E infine: gli omini della compagnia che spengono i pozzi facendo esplodere cariche di dinamite sulla fiamma per sottrarle l'ossigeno. Schiacciati da un teleobiettivo contro i getti di greggio e i bracci mastodontici delle escavatrici, sembrano proprio finti, specialmente quando guardano in camera sorridendo e vantandosi del loro lavoro! Un ulteriore esempio del sottile umorismo deforme che ho trovato in tanto altro Herzog. Un regista che mi si colloca, man mano che lo conosco, davvero su un piano di eccellenza. Cappello.

LA CIENAGA
di Lucrecia Martel (2001)

Un gruppo di borghesi argentini in campagna, ubriachi, viziosi, inetti e stupidi; ragazzini di tredici anni col fucile in mano; incesti potenziali e passioni nascoste, condite dal disprezzo che i bianchi d'Argentina ancora portano per gli Indios. Questi sono gli elementi principali di LA CIENAGA, interessante ritratto di classe contemporaneo cui forse un po' piu` di ritmo non avrebbe nociuto.
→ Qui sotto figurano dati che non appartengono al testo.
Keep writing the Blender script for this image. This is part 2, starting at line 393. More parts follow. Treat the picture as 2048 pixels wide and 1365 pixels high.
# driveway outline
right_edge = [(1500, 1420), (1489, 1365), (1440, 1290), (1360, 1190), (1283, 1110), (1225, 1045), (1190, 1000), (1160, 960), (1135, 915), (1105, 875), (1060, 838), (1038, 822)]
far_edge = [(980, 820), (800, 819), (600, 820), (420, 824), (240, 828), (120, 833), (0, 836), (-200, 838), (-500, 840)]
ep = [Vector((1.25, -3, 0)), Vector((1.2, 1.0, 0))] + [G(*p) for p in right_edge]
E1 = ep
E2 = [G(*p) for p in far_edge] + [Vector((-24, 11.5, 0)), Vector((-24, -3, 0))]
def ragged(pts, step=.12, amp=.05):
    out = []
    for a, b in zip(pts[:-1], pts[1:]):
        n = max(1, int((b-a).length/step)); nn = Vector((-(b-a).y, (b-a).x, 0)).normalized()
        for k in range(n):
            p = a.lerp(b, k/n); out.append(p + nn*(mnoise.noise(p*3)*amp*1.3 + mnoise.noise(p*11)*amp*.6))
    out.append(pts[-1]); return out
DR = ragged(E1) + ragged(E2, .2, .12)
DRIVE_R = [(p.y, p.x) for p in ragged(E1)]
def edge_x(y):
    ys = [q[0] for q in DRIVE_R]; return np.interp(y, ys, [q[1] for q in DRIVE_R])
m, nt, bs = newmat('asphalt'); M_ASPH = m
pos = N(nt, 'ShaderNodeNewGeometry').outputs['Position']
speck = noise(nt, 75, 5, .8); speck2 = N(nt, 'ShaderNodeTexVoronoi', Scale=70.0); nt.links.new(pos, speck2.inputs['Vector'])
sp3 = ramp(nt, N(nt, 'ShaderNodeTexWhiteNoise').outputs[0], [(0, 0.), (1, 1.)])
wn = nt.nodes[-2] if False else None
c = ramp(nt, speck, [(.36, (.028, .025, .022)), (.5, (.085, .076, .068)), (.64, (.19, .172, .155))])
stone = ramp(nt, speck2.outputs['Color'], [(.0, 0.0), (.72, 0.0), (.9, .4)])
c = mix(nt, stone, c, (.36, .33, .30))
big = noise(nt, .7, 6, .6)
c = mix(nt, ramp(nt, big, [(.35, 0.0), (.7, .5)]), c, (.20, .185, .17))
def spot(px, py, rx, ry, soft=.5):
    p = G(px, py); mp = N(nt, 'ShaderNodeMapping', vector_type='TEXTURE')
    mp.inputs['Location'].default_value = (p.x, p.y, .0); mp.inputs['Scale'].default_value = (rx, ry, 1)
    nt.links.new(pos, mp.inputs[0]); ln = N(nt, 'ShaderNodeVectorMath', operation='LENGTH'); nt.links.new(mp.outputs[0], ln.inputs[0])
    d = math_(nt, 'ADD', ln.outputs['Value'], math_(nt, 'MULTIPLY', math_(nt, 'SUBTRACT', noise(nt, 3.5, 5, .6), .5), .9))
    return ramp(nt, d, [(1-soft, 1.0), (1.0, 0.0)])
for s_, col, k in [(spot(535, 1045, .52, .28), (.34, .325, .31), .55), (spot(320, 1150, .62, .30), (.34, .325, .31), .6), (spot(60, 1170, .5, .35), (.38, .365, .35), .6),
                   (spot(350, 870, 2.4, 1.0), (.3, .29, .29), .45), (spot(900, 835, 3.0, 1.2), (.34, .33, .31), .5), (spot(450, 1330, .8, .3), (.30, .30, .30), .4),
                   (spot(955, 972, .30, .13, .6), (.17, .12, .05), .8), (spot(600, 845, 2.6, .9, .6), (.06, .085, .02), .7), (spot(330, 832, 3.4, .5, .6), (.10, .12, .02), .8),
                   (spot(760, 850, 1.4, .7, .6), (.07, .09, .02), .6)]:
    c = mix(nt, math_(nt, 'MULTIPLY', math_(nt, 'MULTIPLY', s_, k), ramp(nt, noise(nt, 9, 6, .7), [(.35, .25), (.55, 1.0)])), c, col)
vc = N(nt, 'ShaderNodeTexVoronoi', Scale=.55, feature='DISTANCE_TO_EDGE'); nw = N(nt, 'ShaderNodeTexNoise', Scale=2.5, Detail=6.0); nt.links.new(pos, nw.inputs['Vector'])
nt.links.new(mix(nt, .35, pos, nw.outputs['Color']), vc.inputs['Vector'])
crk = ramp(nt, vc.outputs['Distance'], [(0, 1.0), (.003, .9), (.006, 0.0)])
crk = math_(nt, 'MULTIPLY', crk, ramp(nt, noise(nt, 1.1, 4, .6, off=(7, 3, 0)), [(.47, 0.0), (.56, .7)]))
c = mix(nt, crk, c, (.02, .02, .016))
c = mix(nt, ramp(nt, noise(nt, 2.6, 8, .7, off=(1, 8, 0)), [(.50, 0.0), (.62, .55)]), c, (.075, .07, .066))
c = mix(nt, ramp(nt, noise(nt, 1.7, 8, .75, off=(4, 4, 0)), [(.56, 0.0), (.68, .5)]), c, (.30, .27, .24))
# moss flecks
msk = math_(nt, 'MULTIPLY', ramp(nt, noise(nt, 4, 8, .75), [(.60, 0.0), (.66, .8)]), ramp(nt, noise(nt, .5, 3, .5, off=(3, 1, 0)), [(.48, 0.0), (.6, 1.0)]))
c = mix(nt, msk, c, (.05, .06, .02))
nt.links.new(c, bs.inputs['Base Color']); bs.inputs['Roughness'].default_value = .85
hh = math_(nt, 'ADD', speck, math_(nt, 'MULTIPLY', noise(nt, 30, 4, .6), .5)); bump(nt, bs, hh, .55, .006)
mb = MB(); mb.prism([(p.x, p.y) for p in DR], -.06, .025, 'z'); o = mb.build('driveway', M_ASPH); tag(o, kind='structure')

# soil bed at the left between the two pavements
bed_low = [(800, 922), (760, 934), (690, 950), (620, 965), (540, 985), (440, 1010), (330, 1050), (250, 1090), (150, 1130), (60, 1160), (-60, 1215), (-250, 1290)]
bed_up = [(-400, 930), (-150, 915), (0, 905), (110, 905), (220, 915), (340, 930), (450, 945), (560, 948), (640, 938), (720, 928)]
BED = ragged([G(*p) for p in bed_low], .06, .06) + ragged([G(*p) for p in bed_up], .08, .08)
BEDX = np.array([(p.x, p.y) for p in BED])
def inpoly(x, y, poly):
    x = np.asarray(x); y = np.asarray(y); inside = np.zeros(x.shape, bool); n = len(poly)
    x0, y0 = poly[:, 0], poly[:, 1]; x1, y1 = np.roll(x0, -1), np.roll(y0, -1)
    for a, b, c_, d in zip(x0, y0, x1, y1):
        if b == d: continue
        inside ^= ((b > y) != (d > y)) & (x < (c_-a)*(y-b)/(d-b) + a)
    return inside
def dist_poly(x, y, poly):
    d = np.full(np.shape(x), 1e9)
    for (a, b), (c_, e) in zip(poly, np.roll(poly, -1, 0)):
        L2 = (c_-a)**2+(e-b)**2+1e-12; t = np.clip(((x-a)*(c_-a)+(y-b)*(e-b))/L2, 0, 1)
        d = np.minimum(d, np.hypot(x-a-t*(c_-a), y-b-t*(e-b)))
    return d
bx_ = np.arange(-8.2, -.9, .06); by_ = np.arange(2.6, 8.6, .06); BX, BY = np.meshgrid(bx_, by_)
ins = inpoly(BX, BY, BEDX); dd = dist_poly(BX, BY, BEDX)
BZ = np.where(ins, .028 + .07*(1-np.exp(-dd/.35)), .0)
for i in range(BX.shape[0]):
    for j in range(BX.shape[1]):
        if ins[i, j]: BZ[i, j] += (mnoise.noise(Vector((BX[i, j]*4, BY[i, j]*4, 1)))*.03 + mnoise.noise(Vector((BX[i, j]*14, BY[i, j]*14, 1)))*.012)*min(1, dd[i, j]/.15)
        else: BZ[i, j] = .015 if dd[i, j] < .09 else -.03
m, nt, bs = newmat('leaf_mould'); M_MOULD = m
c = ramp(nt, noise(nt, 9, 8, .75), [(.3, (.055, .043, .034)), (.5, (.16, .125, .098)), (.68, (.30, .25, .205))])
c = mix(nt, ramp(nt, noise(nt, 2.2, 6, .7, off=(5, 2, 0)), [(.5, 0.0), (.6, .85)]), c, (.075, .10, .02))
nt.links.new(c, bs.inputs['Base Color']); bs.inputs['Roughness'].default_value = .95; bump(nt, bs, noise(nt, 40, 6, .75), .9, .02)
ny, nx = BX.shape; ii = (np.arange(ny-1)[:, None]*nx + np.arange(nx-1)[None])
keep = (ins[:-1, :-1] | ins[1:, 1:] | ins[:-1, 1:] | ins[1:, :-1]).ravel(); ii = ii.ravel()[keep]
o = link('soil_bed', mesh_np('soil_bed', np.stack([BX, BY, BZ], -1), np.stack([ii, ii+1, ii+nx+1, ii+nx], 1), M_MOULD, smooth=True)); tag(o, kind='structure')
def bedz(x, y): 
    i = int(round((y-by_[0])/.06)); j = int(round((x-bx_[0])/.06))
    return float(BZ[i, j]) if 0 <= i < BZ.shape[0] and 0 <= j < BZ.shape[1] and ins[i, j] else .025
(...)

Pare proprio non succeda nulla, nella tradizione minimalista piu` classica, e invece dal nulla emergono miserie, attriti, odii e razzismi striscianti. Il merito piu` grande del film e` forse proprio quello di lasciare trasparire tutto il brutto che una middle class viziata e
inetta come questa riesce a esprimere, piuttosto che consegnarcelo gia` pronto. Tanta camera a mano e luci al naturale - puo` essere che Lucrecia Martel miri a scomparire dietro la macchina da presa in un rigurgito dogma-like.
Le sue armi sono i bambini (gia` tutti minati dal vizio e dalla decadenza) e la coppia dei padroni della Cienaga ("la palude", luogo ove si trova la villa attorno cui ruota la vicenda). Mai visti due imbecilli tali, immersi vita natural durante nel far nulla, lamentarsi della servitu` (india) e trascinarsi fra un bicchiere a l'altro. Bel lavoro, anche se, come ho gia` detto, un poco piu` di azione avrebbe certo giovato. E` un'ora e quaranta, ma fa un po' fatica a passare.